There is one terrible barrier to knowing how to organize, it is the superstition that it involves changing the minds of people rather than reaching out to the millions who on some one or more issues already agrees. The anti-war movement has been partly crippled from the beginning by the slogan, "Support the Troops: Bring them home." (It is important not to attack the troops, as posters on this list are attacking the "american people," but that's another question.) That slogan encapsulated the idea that movement needed to persuade people who were for the war to be against the war; that it had to appeal to people, and change their minds, whose basic principle was patriotism. This is nonsense. To begin with the movement consists of (say) 1 out of every thousand of those who ALREADY OPPOSE THE WAR. The other 999 are sitting at home wishing someone would stop the war or hoping that good politicians will get elected to stop the war.
IT IS THOSE 999 passive haters of the war that the movement needs to reach.
All agitation is directed at those who already agree but either are passive or don't know they agree. It is never directed at changing minds by persuasion.

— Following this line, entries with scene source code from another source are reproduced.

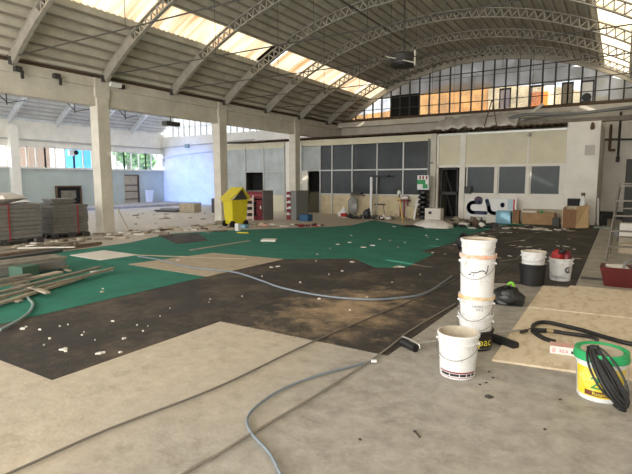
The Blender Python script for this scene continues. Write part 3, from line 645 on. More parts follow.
# conduits along the vault
def conduit(px, py, X, y0, y1, lb):
    p = PX(px, py, X); tag(MB().cyl((X,y0,p.z),(X,y1,p.z),0.018,6).build('roof_conduit', M['dkmetal']), lb, 'conduit')
    return p.z
conduit(380, 25, -5.6, 4, 14.2, 'long dark conduit running above the hanging heater')
conduit(316, 9, -6.6, 4, 9.2, 'shorter dark conduit high in the vault, left of the heater conduit')
# floodlight and lamps on the beam
t = empty('floodlight', (-12.85,9.35,4.35), 'white rectangular floodlight on the beam over the nearest column', 'floodlight')
MB().obox((-12.85,9.35,4.38),(0.12,0.36,0.14),0,0,0.4).build('lamp_body', M['white_lit'], t, bevel=0.01); MB().obox((-12.92,9.62,4.36),(0.12,0.14,0.12)).build('bracket', M['dkmetal'], t)
for y, lb in ((6.62,'small dark lamp on the beam at the far left'),(7.6,'small dark cross-shaped fitting on the beam face')):
    tag(MB().obox((-12.9,y,4.32),(0.14,0.16,0.12)).obox((-12.9,y+0.1,4.2),(0.05,0.06,0.2)).build('beam_lamp', M['dkmetal']), lb, 'lamp')
for y, z, lb in ((6.45,3.62,'bent dark wire bracket under the beam, leftmost'),(8.25,3.62,'bent dark wire bracket under the beam left of the nearest column'),(9.9,3.62,'bent dark wire bracket under the beam right of the nearest column')):
    tag(MB().cyl((-13.2,y,3.72),(-13.2,y,3.45),0.015,6).cyl((-13.2,y,3.5),(-13.2,y+0.45,3.62),0.012,6).cyl((-13.2,y,3.52),(-13.2,y-0.2,3.7),0.012,6).build('wire_bracket', M['dkmetal']), lb, 'bracket')
tag(MB().box((-13.30,11.4,3.42),(-13.05,12.0,3.56)).cyl((-13.2,11.7,3.5),(-13.2,11.7,3.73),0.02,6).build('tube_lamp', M['dkmetal'], bevel=0.01), 'dark boxy lamp under the beam between the first two columns', 'lamp')
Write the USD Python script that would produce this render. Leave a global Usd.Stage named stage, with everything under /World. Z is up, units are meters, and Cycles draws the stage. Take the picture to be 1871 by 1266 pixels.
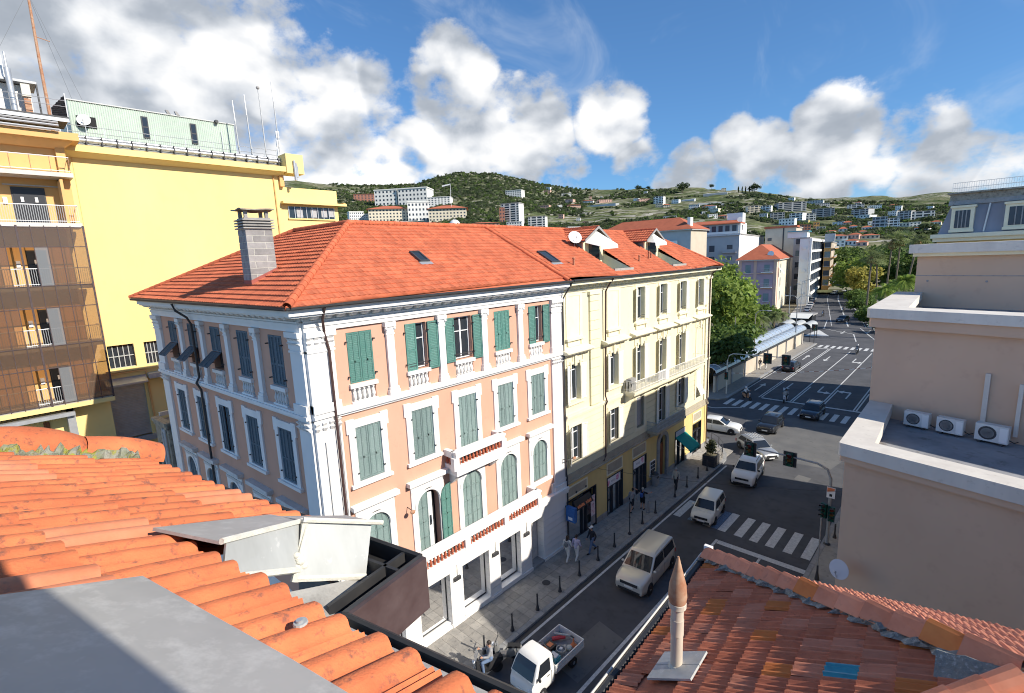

It is the growth of the active movement (as well as events out in the world) that begin to change people's minds, not the arguments of the movement. Therefore the movement NEVER aims at "changing minds" with its arguments but ALWAYS continues to aim at people who already agree but aren't part of the movement yet.
That is the only theoretical principle necessary to become an organizer. EVerything else is to be learned on the job as it were.
But it is contemptible to blame the american people for passivity unless you are actively engaged yourself in some local organizing effort, no matter how futile it seems.